Another application is that military, government and business
organizations often receive correspondence that needs to be
redirected promptly.  If it could be read into a computer form,
it could be redirected electronically.  Even more important,
once it is in a file system that can be searched by computer, it
is much more likely to be found when it is relevant.
One of the advantages of ARPAnet messages is that one can search
one's files for a message menioning a certain subject or person.

	The history of the problem is as follows:

	In the 1950s there was much research in optical character
recognition supported by many government agencies.  Some promising
results were obtained, and commercial systems that could economically
read special "ocr fonts" were developed.  These machines have been
in widespread use since that time, but depend entirely on the fact
that the fonts and the manner of printing them are designed with
OCR in mind.

	Some time in the early 1960s, government research support
agencies decided to declare a victory in OCR and leave research
to the companies.  The victory celebration was premature.  %2Almost
twenty years later, there is
still no company that will take fixed price contracts to read
books into a computer%1.  There appears to be no current government
supported research, although there has recently been research in
holographic methods, supported in a search for applications of
holography.

	The main private research and development has been done
since the late 1960s by Information International Inc. of Culver
City, California.  This resulted in the early 1970s in a system
called Grafix I.  It is based on one of III's computerized
microfilm readers, a Digital Equipment Corporation PDP-10 computer
(KA-10 vintage), and a specially designed binary image processor.
The system includes terminals on which the system can display
gray-level images of rejected characters, so that "reject operators"
can key them in.  Two systems were sold some years ago, one to
the U.S. Navy Republication Facility, which uses it to republish
maintenance manuals for older aircraft and one to the British
Department of Health and Social Security, which uses it to read
hand-printed social security forms and is currently having the
system improved so as to read the card catalog of the British
Museum (the equivalent of our Libary of Congress).

	While Grafix I has read many books and magazines in several
languages with satisfactory error and reject rates.  A minimal system is
very expensive at α$2.5 million, although it is cost-effective for large
applications.  III is not currently motivated to attempt a lower cost
version without seeing more of a market.  Even Grafix I is cost-effective
compared to having the material retyped on keyboards, even if the work is
done overseas.  Cost-effectiveness does require keeping the system busy,
because a crew is needed to prepare material and process rejects.

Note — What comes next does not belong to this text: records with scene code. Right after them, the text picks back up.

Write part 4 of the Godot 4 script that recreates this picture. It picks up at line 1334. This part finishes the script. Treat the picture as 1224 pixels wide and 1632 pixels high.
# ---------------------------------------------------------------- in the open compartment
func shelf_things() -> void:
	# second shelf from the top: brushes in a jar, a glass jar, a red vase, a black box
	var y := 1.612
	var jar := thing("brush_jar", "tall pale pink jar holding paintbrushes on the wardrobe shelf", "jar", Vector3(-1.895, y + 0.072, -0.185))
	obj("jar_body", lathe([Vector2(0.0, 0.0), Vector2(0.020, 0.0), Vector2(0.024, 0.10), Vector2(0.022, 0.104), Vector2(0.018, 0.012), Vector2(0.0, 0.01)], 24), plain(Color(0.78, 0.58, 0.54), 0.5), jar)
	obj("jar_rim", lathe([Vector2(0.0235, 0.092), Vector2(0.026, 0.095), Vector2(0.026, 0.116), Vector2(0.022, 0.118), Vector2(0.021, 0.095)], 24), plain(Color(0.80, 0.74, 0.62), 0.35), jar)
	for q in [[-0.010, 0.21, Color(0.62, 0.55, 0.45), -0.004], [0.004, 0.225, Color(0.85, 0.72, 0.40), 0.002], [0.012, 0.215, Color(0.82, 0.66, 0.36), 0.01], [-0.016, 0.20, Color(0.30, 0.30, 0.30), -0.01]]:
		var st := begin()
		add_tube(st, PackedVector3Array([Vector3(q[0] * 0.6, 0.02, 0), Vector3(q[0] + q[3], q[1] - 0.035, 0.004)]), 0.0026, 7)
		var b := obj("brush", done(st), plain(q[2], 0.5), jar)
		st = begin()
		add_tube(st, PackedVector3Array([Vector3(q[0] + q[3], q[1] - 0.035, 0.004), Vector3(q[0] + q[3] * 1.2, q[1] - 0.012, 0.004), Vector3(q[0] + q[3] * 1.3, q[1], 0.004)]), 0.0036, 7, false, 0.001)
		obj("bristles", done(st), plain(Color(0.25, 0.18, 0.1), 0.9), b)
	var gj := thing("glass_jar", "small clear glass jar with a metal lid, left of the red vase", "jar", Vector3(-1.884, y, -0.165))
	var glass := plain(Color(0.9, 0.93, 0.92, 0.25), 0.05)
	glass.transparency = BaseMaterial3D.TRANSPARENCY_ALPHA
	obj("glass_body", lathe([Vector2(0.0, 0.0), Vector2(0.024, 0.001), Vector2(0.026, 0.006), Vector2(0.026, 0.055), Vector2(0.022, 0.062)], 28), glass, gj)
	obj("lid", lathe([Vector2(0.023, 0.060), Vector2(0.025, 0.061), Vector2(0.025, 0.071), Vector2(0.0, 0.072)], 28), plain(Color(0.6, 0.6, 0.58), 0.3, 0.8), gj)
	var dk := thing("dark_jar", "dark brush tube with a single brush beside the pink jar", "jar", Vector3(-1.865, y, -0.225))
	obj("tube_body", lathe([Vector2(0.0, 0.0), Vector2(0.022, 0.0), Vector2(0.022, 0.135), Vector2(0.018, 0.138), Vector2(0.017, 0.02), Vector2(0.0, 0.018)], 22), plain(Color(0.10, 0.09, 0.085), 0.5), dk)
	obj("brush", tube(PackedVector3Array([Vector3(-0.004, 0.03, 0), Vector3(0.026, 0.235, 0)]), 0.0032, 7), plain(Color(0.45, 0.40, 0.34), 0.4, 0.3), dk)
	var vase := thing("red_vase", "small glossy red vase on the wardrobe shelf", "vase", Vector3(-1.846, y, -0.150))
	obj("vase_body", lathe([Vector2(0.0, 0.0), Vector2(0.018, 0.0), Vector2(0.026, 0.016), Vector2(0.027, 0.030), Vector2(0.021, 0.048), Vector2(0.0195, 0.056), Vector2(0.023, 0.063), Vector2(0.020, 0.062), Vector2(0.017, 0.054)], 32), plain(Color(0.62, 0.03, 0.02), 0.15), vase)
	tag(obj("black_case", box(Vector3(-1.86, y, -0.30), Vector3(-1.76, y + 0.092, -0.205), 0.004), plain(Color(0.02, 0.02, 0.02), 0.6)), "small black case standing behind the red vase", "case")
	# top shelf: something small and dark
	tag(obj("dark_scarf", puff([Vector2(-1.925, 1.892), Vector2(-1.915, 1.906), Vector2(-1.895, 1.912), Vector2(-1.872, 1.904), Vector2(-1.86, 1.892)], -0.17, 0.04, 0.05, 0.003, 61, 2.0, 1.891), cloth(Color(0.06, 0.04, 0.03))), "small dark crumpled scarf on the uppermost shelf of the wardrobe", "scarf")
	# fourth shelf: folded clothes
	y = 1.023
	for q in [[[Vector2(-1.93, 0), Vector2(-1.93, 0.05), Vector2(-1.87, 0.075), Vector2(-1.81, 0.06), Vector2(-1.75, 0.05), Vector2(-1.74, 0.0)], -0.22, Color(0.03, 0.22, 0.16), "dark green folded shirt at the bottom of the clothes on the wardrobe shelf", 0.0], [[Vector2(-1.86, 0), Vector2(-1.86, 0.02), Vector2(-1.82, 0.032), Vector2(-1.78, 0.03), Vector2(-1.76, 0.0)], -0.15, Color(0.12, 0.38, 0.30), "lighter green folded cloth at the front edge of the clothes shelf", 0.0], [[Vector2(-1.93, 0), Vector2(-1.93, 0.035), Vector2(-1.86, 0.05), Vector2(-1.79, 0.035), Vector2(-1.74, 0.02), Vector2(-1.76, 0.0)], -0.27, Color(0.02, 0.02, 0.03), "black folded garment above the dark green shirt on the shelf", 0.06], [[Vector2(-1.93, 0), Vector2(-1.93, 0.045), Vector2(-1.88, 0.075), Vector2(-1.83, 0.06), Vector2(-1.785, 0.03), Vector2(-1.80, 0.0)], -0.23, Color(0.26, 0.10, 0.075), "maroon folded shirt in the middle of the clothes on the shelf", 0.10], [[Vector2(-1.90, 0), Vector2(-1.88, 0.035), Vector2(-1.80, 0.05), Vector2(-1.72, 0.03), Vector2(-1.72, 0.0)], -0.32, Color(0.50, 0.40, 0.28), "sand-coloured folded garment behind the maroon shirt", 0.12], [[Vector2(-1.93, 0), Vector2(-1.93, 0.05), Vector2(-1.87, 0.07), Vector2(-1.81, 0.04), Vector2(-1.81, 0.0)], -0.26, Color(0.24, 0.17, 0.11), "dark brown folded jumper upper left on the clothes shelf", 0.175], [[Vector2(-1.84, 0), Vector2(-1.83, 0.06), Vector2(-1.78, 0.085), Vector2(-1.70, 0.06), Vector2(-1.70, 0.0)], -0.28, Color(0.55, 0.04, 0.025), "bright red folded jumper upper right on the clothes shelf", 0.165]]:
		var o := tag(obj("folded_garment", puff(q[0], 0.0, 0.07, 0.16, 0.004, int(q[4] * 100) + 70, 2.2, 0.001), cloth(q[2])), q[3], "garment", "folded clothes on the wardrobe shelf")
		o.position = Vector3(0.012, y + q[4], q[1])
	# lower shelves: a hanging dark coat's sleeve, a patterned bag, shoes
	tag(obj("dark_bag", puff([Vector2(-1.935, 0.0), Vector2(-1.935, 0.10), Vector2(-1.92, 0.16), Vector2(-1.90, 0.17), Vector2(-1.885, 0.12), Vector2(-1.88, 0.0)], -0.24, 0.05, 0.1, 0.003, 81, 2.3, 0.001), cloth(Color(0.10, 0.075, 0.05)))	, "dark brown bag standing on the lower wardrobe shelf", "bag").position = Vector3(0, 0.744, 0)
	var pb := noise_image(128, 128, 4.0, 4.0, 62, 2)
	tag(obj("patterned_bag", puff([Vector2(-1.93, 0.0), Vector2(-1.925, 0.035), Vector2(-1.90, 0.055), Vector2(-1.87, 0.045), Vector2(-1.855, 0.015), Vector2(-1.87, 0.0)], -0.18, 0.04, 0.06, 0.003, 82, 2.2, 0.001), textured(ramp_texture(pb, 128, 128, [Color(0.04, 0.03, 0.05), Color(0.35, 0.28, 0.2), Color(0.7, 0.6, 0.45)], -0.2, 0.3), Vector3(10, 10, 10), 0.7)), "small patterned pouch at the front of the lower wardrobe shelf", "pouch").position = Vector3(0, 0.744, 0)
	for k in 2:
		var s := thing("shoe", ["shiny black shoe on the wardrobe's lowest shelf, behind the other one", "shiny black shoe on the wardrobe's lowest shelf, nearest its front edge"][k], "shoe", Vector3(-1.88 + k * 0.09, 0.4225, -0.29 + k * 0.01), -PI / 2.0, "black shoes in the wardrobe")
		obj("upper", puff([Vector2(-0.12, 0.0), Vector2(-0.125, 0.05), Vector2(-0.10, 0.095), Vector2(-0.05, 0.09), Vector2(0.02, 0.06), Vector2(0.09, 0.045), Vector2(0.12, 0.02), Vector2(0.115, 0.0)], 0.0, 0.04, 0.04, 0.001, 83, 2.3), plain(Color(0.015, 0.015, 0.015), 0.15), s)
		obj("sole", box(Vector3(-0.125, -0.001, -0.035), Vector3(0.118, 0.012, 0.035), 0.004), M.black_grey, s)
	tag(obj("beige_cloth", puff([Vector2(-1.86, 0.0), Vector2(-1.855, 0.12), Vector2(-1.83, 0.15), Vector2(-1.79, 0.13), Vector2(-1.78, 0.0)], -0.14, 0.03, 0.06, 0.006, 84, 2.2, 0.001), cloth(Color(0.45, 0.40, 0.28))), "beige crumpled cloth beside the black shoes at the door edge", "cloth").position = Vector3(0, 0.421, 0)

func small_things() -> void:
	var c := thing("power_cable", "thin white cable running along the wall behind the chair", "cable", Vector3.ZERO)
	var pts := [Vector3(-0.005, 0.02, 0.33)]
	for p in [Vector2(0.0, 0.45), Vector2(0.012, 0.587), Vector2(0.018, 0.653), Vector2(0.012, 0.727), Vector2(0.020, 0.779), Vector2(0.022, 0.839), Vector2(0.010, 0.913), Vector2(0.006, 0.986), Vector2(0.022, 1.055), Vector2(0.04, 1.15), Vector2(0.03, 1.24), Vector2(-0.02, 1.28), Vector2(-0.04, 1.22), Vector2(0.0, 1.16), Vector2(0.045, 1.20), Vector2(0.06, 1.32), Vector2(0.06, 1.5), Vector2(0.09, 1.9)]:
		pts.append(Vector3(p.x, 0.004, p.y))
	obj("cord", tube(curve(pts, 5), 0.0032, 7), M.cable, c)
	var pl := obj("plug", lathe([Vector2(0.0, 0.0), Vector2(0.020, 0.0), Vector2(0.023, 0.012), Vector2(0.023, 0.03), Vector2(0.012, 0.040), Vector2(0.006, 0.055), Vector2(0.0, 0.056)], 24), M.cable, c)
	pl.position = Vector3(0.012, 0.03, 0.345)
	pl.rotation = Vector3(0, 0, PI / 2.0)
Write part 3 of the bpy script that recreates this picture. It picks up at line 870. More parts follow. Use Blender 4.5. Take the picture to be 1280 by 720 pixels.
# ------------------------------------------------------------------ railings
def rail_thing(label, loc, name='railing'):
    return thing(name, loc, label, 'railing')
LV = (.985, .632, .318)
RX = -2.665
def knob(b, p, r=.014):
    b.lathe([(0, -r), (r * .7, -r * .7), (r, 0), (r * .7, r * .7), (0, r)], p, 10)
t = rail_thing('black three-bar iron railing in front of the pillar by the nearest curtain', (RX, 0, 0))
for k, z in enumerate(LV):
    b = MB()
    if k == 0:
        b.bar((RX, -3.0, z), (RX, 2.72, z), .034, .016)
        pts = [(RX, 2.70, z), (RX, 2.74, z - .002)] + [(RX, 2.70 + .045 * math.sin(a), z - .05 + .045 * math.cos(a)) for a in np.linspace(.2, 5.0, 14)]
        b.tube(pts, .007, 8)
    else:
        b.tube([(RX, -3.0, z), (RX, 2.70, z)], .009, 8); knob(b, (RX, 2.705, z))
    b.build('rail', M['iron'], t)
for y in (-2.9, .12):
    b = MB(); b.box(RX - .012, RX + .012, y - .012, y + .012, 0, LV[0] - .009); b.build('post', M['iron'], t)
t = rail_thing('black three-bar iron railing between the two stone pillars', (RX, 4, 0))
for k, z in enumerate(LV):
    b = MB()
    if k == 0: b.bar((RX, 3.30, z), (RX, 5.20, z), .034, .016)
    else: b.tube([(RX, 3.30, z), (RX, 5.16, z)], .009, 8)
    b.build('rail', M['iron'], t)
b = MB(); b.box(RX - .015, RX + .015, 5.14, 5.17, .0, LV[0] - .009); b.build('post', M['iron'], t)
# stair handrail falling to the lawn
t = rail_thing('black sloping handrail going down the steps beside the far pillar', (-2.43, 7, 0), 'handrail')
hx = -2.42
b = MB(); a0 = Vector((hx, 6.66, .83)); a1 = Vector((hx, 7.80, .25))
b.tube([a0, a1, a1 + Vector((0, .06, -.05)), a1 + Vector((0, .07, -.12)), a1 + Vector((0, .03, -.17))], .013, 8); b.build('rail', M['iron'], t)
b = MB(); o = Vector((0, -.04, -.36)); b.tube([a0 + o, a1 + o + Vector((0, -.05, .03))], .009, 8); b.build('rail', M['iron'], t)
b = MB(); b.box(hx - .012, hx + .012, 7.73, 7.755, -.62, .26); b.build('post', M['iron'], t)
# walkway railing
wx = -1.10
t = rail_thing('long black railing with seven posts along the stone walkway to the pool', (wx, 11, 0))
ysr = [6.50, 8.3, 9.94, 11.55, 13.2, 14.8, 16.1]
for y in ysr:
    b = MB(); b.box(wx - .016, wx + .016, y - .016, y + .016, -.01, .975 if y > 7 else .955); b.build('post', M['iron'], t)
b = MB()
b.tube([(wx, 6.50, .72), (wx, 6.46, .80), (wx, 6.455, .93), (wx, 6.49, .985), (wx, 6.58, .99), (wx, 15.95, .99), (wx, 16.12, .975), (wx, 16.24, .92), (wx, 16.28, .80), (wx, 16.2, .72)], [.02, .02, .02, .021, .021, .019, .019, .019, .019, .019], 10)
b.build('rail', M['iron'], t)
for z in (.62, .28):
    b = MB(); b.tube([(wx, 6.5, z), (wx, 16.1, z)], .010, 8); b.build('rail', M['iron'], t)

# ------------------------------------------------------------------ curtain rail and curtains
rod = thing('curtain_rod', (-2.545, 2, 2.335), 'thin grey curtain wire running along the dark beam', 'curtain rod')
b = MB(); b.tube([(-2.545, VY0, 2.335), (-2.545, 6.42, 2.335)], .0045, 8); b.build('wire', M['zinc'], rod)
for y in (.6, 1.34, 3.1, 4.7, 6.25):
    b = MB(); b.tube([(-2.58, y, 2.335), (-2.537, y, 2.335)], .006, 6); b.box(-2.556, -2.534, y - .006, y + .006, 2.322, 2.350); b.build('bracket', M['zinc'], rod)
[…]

	A few years ago the Kurzweil Company of Cambridge, Massachusetts
developed a widely publicized system selling for α$25,000
to enable the blind to read books in arbitrary fonts.  The system
depends heavily on the ability of the human to guess omitted or
mistaken characters and to recognize when the machine's output
doesn't make sense and try again.  At least in its present state,
the Kurzweil machine is inadequate to read books into a computer.

	We believe that the technical problems of making a
cost-effective character reading attachment for a computer are
solvable in less than five years with extremely high probability
of complete success.  However, it will require overcoming the
myth that the problem has already been solved and is unworthy
of scientific attention.

	A research and development program might include the
following:

	1. Requests for proposals to use present equipment - with III's in
house Grafix I as one obvious candidate, to read a substantial body of
material.  For example, keeping Grafix I busy for one shift for a year or
two with technical material in (say) computer science would shake down the
present algorithms.

	2. Announcement of a program that would be responsive
to unsolicited proposals from the universities and industry.
Perhaps there could be a Request for Proposals to develop a
vidicon based computer attachment that could read pages directly
from letters or books and which would not require microfilming
or a full-time staff.  Ideally, a secretary could take a letter
to a reading machine and read it into the office computer.